Los retos del español en Internet

Por Juan Ramón Martínez

Como lo hice en el panel que presidí en la Universidad Nacional de Córdoba, el sábado pasado, también empiezo con una cita de Yuval Noah Harari, ante los retos de las nuevas tecnologías y especialmente ante la inteligencia artificial, “el primer paso es bajar el tono de las profecías del desastre y pasar del modo de pánico a la perplejidad. El pánico es una forma de arrogancia. Proviene de la sensación petulante de que uno sabe exactamente hacia donde se dirige el mundo: cuesta abajo. La perplejidad es más humilde y por tanto más perspicaz. Si el lector tiene ganas de salir corriendo por la calle gritando: “¡se nos viene encima el apocalipsis”, pruebe a decirse; no, no es eso. Lo cierto es que no entiendo lo que está ocurriendo en el mundo. Seremos serenos, más reflexivos”.
Es obligatorio conocer el carácter, la naturaleza y la fuerza de lo que nos amenaza.
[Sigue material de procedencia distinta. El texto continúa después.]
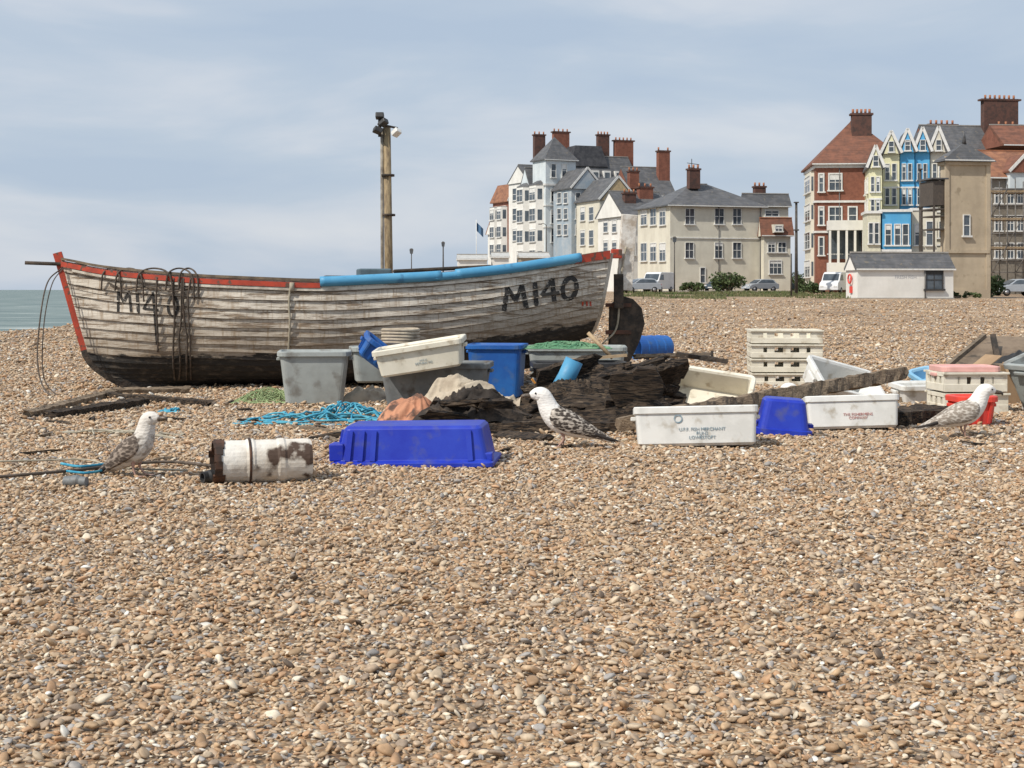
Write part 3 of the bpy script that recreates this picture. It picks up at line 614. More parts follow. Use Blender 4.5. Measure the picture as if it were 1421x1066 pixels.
for i in range(34):
    u0 = 722+rd.uniform(0, 150); d0 = rd.uniform(12.3, 13.8); z0 = rd.uniform(.02, .36)
    L = rd.uniform(.35, .80); an = rd.uniform(-.5, .5); ti = rd.uniform(-.25, .45)
    a = Vector(((u0-CX)/F*d0, d0, z0)); c_ = a+Vector((math.cos(an)*L, math.sin(an)*L, ti*L)); c_.z = min(max(c_.z, .04), .50)
    mx = (950-CX)/F*c_.y; c_.x = min(c_.x, mx)
    slab(b, 'slabs', rotw, a, c_, rd.uniform(.16, .30), rd.uniform(.04, .10), i, roll=rd.uniform(-.2, 1.3))
for i in range(10):
    t = i/9; slab(b, 'broken_boards', rotw, W(786+t*62, 584-t*8, 12.6+t*.7), W(846+t*100+rd.uniform(-6, 6), 531-t*12+rd.uniform(-5, 8), 13.0+t*.8), .24, .06, 50+i, roll=rd.uniform(.6, 1.2))
slab(b, 'slabs', rotw, W(775, 548, 13.6), W(850, 526, 13.8), .24, .18, 42); slab(b, 'slabs', rotw, W(735, 562, 12.9), W(800, 545, 13.0), .2, .12, 43)
b.done()
b = Bd('rotted_timber_pile')
for i in range(9):
    u0 = rd.uniform(590, 680); d0 = rd.uniform(11.9, 12.8); L = rd.uniform(.25, .5); an = rd.uniform(-.5, .5)
    a = Vector(((u0-CX)/F*d0, d0, rd.uniform(.1, .30))); c_ = a+Vector((math.cos(an)*L, math.sin(an)*L, rd.uniform(-.15, .05))); c_.z = max(c_.z, .06)
    slab(b, 'slabs', rotw, a, c_, rd.uniform(.07, .15), rd.uniform(.02, .05), 200+i, roll=rd.uniform(-.2, 1.2))
b.done()
cloth('black_tarpaulin', on_g(842, 600, .65), 1.55, 1.0, .42, rotw, 7, fold=(1.6, 8), crisp=1.5)
b = Bd('long_plank'); slab(b, 'plank', plankm, W(868, 588, 11.45), W(1250, 519, 13.7), .18, .12, 77, roll=.2); b.done()
b = Bd('long_plank'); slab(b, 'plank', rotw, W(650, 600, 11.9)+Vector((0, 0, .02)), W(900, 592, 12.0), .16, .1, 78); b.done()
b = Bd('short_plank'); slab(b, 'plank', plankm, W(405, 597, 12.4), W(490, 606, 11.8), .14, .08, 79); slab(b, 'plank2', rotw, W(430, 612, 11.6), W(474, 604, 11.6), .10, .06, 80); b.done()
for (u0, v0, u1, v1, w, h, s, m) in ((38, 580, 165, 546, .10, .07, 81, plankm), (70, 581, 200, 560, .13, .07, 82, rotw), (150, 552, 292, 563, .1, .06, 83, rotw), (160, 548, 262, 545, .09, .08, 84, plankm), (1236, 592, 1312, 585, .3, .14, 85, rotw), (1245, 560, 1330, 548, .1, .06, 86, plankm), (820, 605, 880, 604, .12, .08, 87, rotw), (930, 560, 1010, 556, .14, .1, 88, rotw), (690, 612, 760, 620, .10, .05, 95, rotw), (1000, 590, 1060, 575, .1, .05, 96, plankm)):
    a, c_ = on_g(u0, v0), on_g(u1, v1); b = Bd('driftwood_plank'); slab(b, 'plank', m, a+Vector((0, 0, h/2)), c_+Vector((0, 0, h/2)), w, h, s); b.done()
b = Bd('driftwood_scraps')
for i in range(46):
    u = rd.uniform(20, 1400); v = rd.uniform(560, 640) if u > 300 else rd.uniform(575, 690); p = on_g(u, v); L = rd.uniform(.05, .3); an = rd.uniform(0, 3.1)
    q = p+Vector((math.cos(an)*L, math.sin(an)*L, 0)); q.z = tz(q.x, q.y)+.02; p.z += .015
    slab(b, 'scraps' if i % 2 else 'pale_scraps', rotw if i % 2 else plankm, p, q, rd.uniform(.015, .05), rd.uniform(.01, .03), 100+i)
b.done()
b = Bd('broken_oar'); b.tube('shaft', mat('raw_pine', (.45, .33, .2), (.32, .23, .14), bump=.2), [W(816, 462, 16), W(850, 497, 15.9)], .022, n=8); b.beam('slat', MATS['raw_pine'], W(790, 500, 15.6), W(870, 493, 15.6), .05, .03); b.done()
b = Bd('orange_scrap'); b.beam('board', mat('orange_paint', (.6, .28, .05), (.5, .2, .04)), W(738, 526, 13.9), W(752, 543, 13.9), .02, .09, up=(0, 1, 0)); b.done()
b = Bd('plywood_sheet')
P4 = [W(1298, 522, 16.5), W(1366, 466, 17.8), W(1446, 468, 17.6), W(1440, 526, 16.5)]
b.mesh('sheet', mat('brown_plywood', (.22, .165, .115), (.13, .095, .065), scale=3, rough=.8, bump=.3, c3=(.07, .055, .04), s3=5), P4+[v+Vector((0, .03, .0)) for v in P4], [(0, 3, 2, 1), (4, 5, 6, 7), (0, 1, 5, 4), (1, 2, 6, 5), (2, 3, 7, 6), (3, 0, 4, 7)])
b.beam('batten', oldw, W(1298, 522, 16.45), W(1366, 466, 17.75), .05, .05); b.beam('prop', darkw, W(1378, 466, 17.3), W(1392, 540, 16.6), .06, .06); b.done()
b = Bd('cardboard_box'); p = on_g(1402, 566, .3); b.e.location = p; b.e.rotation_euler = (0, 0, R(12))
cb = mat('cardboard', (.38, .26, .155), (.30, .20, .12), scale=3, rough=.9)
b.box('carton', cb, (0, 0, .2), (.42, .34, .40)); b.box('flap', cb, (-.27, 0, .44), (.2, .32, .008), rot=(0, R(-35), 0)); b.box('flap', cb, (0, -.23, .38), (.4, .14, .008), rot=(R(50), 0, 0)); b.done()
cloth('black_tarpaulin', W(1428, 520, 16.2), .7, .6, .42, mat('black_sheeting', (.02, .02, .02), (.05, .05, .05), rough=.6), 9, fold=(3, 3))
b = Bd('low_timber_frame')
slab(b, 'bar', darkw, W(940, 492, 19.5), W(1010, 502, 19.3), .1, .06, 90); slab(b, 'bar2', oldw, W(880, 495, 20), W(985, 492, 21), .06, .05, 91)
b.tube('upright', darkw, [W(988, 500, 20.5), W(988, 487, 20.5)], .02); b.done()

# ------------------------------------------------------------------ floodlight pole behind the boat
b = Bd('floodlight_pole'); d = 26.; polem = mat('pole_timber', (.34, .26, .15), (.15, .11, .07), scale=5, rough=.8, stretch=(6, 6, 1), bump=.4)
base = W(541, 402, d); base.z = tz(base.x, d)-.3; top = W(537, 176, d)
b.tube('timber_pole', polem, [base, top], lambda t: .085-.02*t, n=10, cat=False)
b.tube('conduit', mat('conduit_grey', (.30, .27, .22), (.12, .10, .08)), [base+Vector((-.13, -.02, 0)), W(530, 178, d)], .03, n=8, cat=False)
for v in (245, 300): b.tube('bands', darkw, [W(537+(v-176)*.02, v, d), W(537+(v-176)*.02, v-3, d)], .12, n=12, cat=False)
b.tube('crossarm', darkw, [W(524, 172, d-.1), W(552, 178, d-.1)], .02, n=6); b.tube('mast_tip', darkw, [W(527, 190, d-.1), W(527, 158, d-.1)], .03, n=8)
for u, v, rz, m in ((524, 181, 20, P_black), (532, 170, -30, P_black), (550, 184, -35, P_white), (527, 161, 0, P_black)):
    b.box('floodlights' if m is P_black else 'white_floodlight', m, W(u, v, d-.15), (.15, .13, .10), rot=(R(-20), R(rz), R(rz)), bevel=.015)
b.done()

# ------------------------------------------------------------------ GULLS
def gull(name, loc, yaw, k, mottle, pitch=0., dark=(.10, .075, .055), lite=(.62, .58, .52), head_dn=0, breast=.12, base=(.78, .76, .72)):
    """faces +x, k metres per unit"""
    b = Bd(name, loc, (0, pitch, yaw))
    gm = bpy.data.materials.new('gull_plumage'); gm.use_nodes = True; nt = gm.node_tree; bs = nt.nodes['Principled BSDF']; bs.inputs['Roughness'].default_value = .85
    tc = nd(nt, 'ShaderNodeTexCoord'); mp = nd(nt, 'ShaderNodeMapping'); mp.inputs['Scale'].default_value = (.75, 1.2, 1.6); mp.inputs['Rotation'].default_value = (0, R(-30), 0); nt.links.new(tc.outputs['Object'], mp.inputs[0])
    v = nd(nt, 'ShaderNodeTexVoronoi'); v.inputs['Scale'].default_value = 42; nt.links.new(mp.outputs[0], v.inputs['Vector'])
    r1 = ramp(nt, [(.50, dark), (.80, lite)]); nt.links.new(v.outputs['Distance'], r1.inputs['Fac'])
    n2 = nd(nt, 'ShaderNodeTexNoise'); n2.inputs['Scale'].default_value = 26; n2.inputs['Detail'].default_value = 4; nt.links.new(mp.outputs[0], n2.inputs['Vector'])
    r2 = ramp(nt, [(.56, (0, 0, 0)), (.66, (.8, .8, .8))]); nt.links.new(n2.outputs['Fac'], r2.inputs['Fac'])
    wingc = mixc(nt, r2.outputs['Color'], r1.outputs['Color'], lite)
    a1 = nd(nt, 'ShaderNodeAttribute', attribute_name='mask')
    md = nd(nt, 'ShaderNodeMath', operation='MULTIPLY_ADD'); nt.links.new(n2.outputs['Fac'], md.inputs[0]); md.inputs[1].default_value = .8; nt.links.new(a1.outputs['Fac'], md.inputs[2])
    r3 = ramp(nt, [(.66, (0, 0, 0)), (.86, (1, 1, 1))]); nt.links.new(md.outputs[0], r3.inputs['Fac'])
    nt.links.new(mixc(nt, r3.outputs['Color'], base, wingc), bs.inputs['Base Color'])
    bp = nd(nt, 'ShaderNodeBump'); bp.inputs['Strength'].default_value = .5; bp.inputs['Distance'].default_value = .006; nt.links.new(v.outputs['Distance'], bp.inputs['Height']); nt.links.new(bp.outputs[0], bs.inputs['Normal'])
    hx, hz = 27, 71-head_dn
    sp = [(hx+13, hz-1.8, 2.6, 3.2), (hx+9.5, hz-.8, 5, 6), (hx+3, hz+.2, 8.6, 9.2), (hx-4, hz-1.5, 9.8, 10.6), (hx-8.5, hz-10, 10.2, 12.0), (14, hz-20, 12.6, 13.8), (8, 43, 15, 15.5), (0, 36.5, 17, 16.5), (-12, 31.5, 17, 16), (-26, 26, 14, 13), (-40, 20, 9.5, 8.5), (-52, 15, 6.5, 4), (-64, 10.5, 6, 1.6), (-72, 7.5, 6.5, .8)]
    P = catmull([Vector((a, c_, 0)) for a, c_, _, _ in sp], 6); Rr = catmull([Vector((a, c_, 0)) for _, _, a, c_ in sp], 6)
    n = 28; V = []; Fs = []; mask = []
    for i, p in enumerate(P):
        t = (P[min(i+1, len(P)-1)]-P[max(i-1, 0)]).normalized(); nn = Vector((t.y, -t.x, 0))
        for j in range(n):
            a = 2*math.pi*j/n; q = p+nn*math.cos(a)*Rr[i].y; V.append((q.x*k, math.sin(a)*Rr[i].x*k, q.y*k))
            up_ = nn.y*math.cos(a)-nn.x*math.cos(a)*.6; fr = i/len(P)
            mask.append(mottle*max(0, min(1, (fr-.36)*6))*max(0, .35+.65*up_)*1.3+(.0 if fr < .33 else breast))
    for i in range(len(P)-1):
        for j in range(n): Fs.append((i*n+j, i*n+(j+1) % n, (i+1)*n+(j+1) % n, (i+1)*n+j))
    Fs += [tuple(range(n))[::-1], tuple(range((len(P)-1)*n, len(P)*n))]
    def wing(sg):
        o = len(V); W_ = [(12, 46, 3, 6, 12.5), (7, 43, 3.6, 11, 14.8), (-4, 38.5, 4, 13.5, 16.0), (-18, 33, 4, 12.5, 14.4), (-32, 27, 3.5, 9.5, 11), (-46, 20.5, 2.5, 6.5, 7.0), (-60, 14.5, 1.8, 3.8, 4.2), (-74, 9.5, .6, 1.2, 2)]
        Pw = catmull([Vector((a, c_, e)) for a, c_, _, _, e in W_], 5); Rw = catmull([Vector((t_, h_, 0)) for _, _, t_, h_, _ in W_], 5); m_ = 14
        for i, p in enumerate(Pw):
            for j in range(m_):
                a = 2*math.pi*j/m_; vv = math.sin(a)*Rw[i].y; zz = p.y+vv
                yy = p.z+math.cos(a)*Rw[i].x-max(0, vv)**2*.035
                V.append(((p.x-vv*.25)*k, sg*yy*k, zz*k)); mask.append(.25+mottle)
        for i in range(len(Pw)-1):
            for j in range(m_): Fs.append((o+i*m_+j, o+i*m_+(j+1) % m_, o+(i+1)*m_+(j+1) % m_, o+(i+1)*m_+j))
        Fs.append(tuple(o+j for j in range(m_))[::-1]); Fs.append(tuple(o+(len(Pw)-1)*m_+j for j in range(m_)))
    wing(1); wing(-1)
    me = bpy.data.meshes.new('plumage'); me.from_pydata(V, [], Fs); me.polygons.foreach_set('use_smooth', [True]*len(me.polygons)); me.materials.append(gm)
    a = me.attributes.new('mask', 'FLOAT', 'POINT'); a.data.foreach_set('value', mask); me.update()
    o = bpy.data.objects.new('plumage', me); scene.collection.objects.link(o); o.parent = b.e
    bill = mat('gull_bill', (.04, .035, .03), (.14, .10, .07), scale=60, rough=.4); leg = mat('gull_leg', (.42, .27, .22), (.35, .22, .18), rough=.6)
    b.tube('bill', bill, [Vector((hx+10, 0, hz-1.5))*k, Vector((hx+17, 0, hz-2))*k, Vector((hx+22.5, 0, hz-2.7))*k, Vector((hx+25, 0, hz-5.8))*k], lambda t: (2.9*(1-t**3)+.5)*k, n=8)
    primaries = mat('primary_feathers', (.025, .02, .018), (.05, .04, .035))
    for sg in (-1, 1):
        b.tube('eyes', P_black, [Vector((hx+5, sg*7, hz+2))*k, Vector((hx+5, sg*8.9, hz+2))*k], 1.3*k, n=8)
        b.tube('wing_tips', primaries, [Vector((-46, sg*6, 19.5))*k, Vector((-64, sg*4, 13))*k, Vector((-80, sg*1.8, 9))*k], lambda t: (3.6*(1-t)+.4)*k, n=8)
        b.tube('legs', leg, [Vector((-3, sg*7, 23))*k, Vector((-5, sg*7, 12))*k, Vector((0+sg*3, sg*7, 1.2))*k], lambda t: (3.0*(1-t)**3+1.15)*k, n=8)
        f = Vector((sg*3, sg*7, .9))*k
        b.mesh('webbed_feet', leg, [f+Vector((-2, 0, 0))*k, f+Vector((11, -5, -.6))*k, f+Vector((13, 0, -.6))*k, f+Vector((11, 5, -.6))*k, f+Vector((1, 0, 1.6))*k], [(0, 1, 4), (1, 2, 4), (2, 3, 4), (3, 0, 4), (0, 3, 2, 1)])
    b.done()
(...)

Los retos son valoraciones en las que las partes se aprecian a sí mismas y calculan sus posibilidades de éxito. Por ello es que, hay que apreciar nuestras propias fuerzas morales y físicas, para anticipar las posibilidades de éxito. De entrada hay que plantearse que las tecnologías en crecimiento extraordinario, contrario a sus antepasadas en que lo que mostraban era fuerza para duplicar la capacidad humana para obtener resultados, ahora lo que las caracteriza es su simpleza, su facilidad y, su accesibilidad. El español, por el contrario se ha tornado más complejo. Los filólogos y profesores, contrario a sus antepasados que se caracterizaban por el conocimiento de las artes y las humanidades, prefieren las reglas de obligado compromiso, para lograr la comunicación. Con lo que el idioma se ha complicado, volviéndose extraño a quien incluso, lo aprendió en el interior de su familia, de la boca de su madre. Por ello ha ocurrido algo raro: el español de los profesores, se parece poco o nada con el español de los padres, los amigos y los compañeros. Ante tanta imposición lingüística, empiezan por desarrollar sus propios términos, confirmando que la finalidad de esta no es otra cosa más que la comunicación.
El fenómeno es más obvio en los jóvenes. Ellos son nativos del internet. Nacieron en su interior, de forma que lo sienten tan próximo como su madre hace un tiempo. Es un “maestro” permisivo que le permite no solo la velocidad y la facilidad del uso, sino que la libertad para escribir como mejor le parezca y se sienta mejor. Escriben y leen más que la generación anterior al internet. Los mensajes que se intercambian durante un día, son más que los telegramas que se intercambiaban en Honduras en la década de los cuarenta del siglo pasado. Por supuesto, de acuerdo a su nivel educativo, así es su español, abreviando palabras, creando nuevas, e incluso construyendo abreviaturas y códigos lingüísticos singulares. La finalidad no es la corrección lingüística, sino que la rápida comunicación. Además, el teléfono celular, sabe más que el profesor. Tiene más información almacenada, desde el diccionario en caso de necesidad, hasta la fecha en que murió Picasso, si la Oreja de Van Gogh tiene algo que ver con el pintor que murió en Arles; la fecha en que terminó la huelga de 1954 y los nombres de la última junta militar que gobernó al país.
No estoy proponiendo una rendición. Desde luego que no. Necesitamos nuevos profesores para que hagan que los niños y los adolescentes, valorando su lengua, la quieran y la cuiden al margen de la tecnología. Pero que el español vuelva a ser el espacio del bien decir, de la creatividad, el placer y la imaginación. Y para ello, los lingüistas deben entender que antes que cambiarle el nombre a los términos y complicar las explicaciones, el reto es volver más simple el español, sin debilitar desde luego, su capacidad de describir la realidad con la mayor belleza posible, volviendo placenteros sus sonidos, sin encapsularlo y volverlo innecesariamente complejo.
No hay que creer que todo está perdido. Las tecnologías simplifican las cosas. Y que el español, debe dejar sus posiciones conservadoras y las rígidas imposiciones para que los hablantes además de inventar palabras, inventen reglas, para que todos, filólogos y hombres de a pie, estén en el mismo plano de igualdad.